To its detriment, American society no longer prizes as it once did the hard-won wisdom of accumulated experience, which may make those who sense that their store of knowledge will go to waste once they leave their job reluctant to do so. McCormack is fortunate in this regard to have as a much younger Senate colleague Becca White, a former student of his for whom he has served as mentor and who will be in a position to carry on his work in consultation with him. This kind of inter-generational connection strikes us as an important prerequisite to making peace with retirement.

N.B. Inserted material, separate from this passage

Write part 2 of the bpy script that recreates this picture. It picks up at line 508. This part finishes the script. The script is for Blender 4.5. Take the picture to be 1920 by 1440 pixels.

Knowing when to leave also can preserve a legacy that might otherwise unravel. One only has to look to the fate of the late U.S. Supreme Court Justice Ruth Bader Ginsburg to grasp the point. Ginsburg resisted calls from legal scholars to retire from the bench in 2013 or 2014 when the Democrats held the White House and the Senate and could have nominated and confirmed a worthy successor. She lost her bid for immortality, dying at age 87 in 2020 while President Trump was in office. He appointed another conservative justice to the bloc that is now busy dismantling her life’s work.
Recognizing when it’s time to go also requires a certain amount of humility, a quality embodied in the final quotation of Smith’s story. “I have the consolation, well, I did what I could,” McCormack said. “And the haunting sense that, yeah, I could have done more; I could have done it better.” Couldn’t we all?